I have to report that as a native of Houston, Texas, I can attest that
it is not only Dutch and certain speakers of L-S who use unaspirated
final plosives.  I remember being exhorted in elementary school (some
sixty years ago)that we had to make "little puffs of air" after final
p's, t's, and k's.  That's pretty good evidence that the local English
variant (which was Upland or Appalachian South rather than Tidewater
South) had no final aspirants. Having spent most of the rest of my life
in the NE US I now speak fairly standard American, but I find that
whenever I visit Texas again, I revert (at least in non-"elevated"
contexts) to my native habits.  I do periodically amaze (and disgust!)
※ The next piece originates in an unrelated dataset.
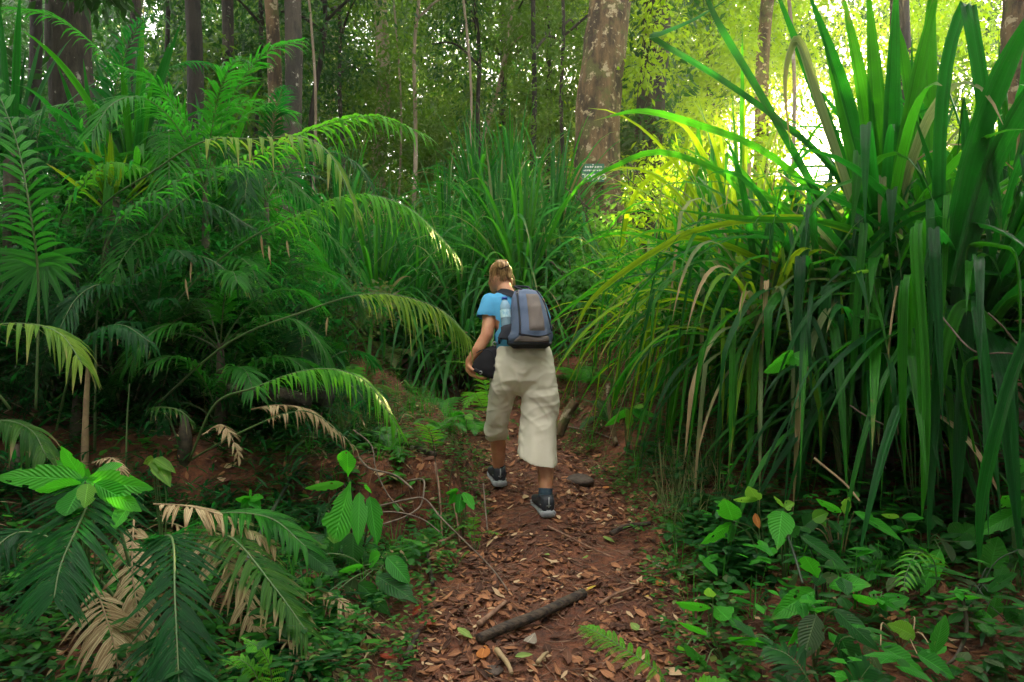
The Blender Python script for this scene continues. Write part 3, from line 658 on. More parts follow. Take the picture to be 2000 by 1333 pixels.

my Romanian-native speaker Minnesotan wife and my New England-raised
children by using that native Houstonian and not aspirating final
plosives.  They can't imagine how I do that, tho I usually point out
that it is a matter of my omitting something rather than adding
something.

And, yes, "Houston" is pronounced, certainly by people of my
generation, "Hyooston" (tho the palatizing is rather weak) so that it
almost sounds as if the intial sound is an "ich-Laut." The final t is
not a d, however, and the final vowel is a short i rather than a schwa.
Texans probably differ on that, but they also differ in how they
pronounce "Texas," whether "Tex-iz" or "Tex-uhz."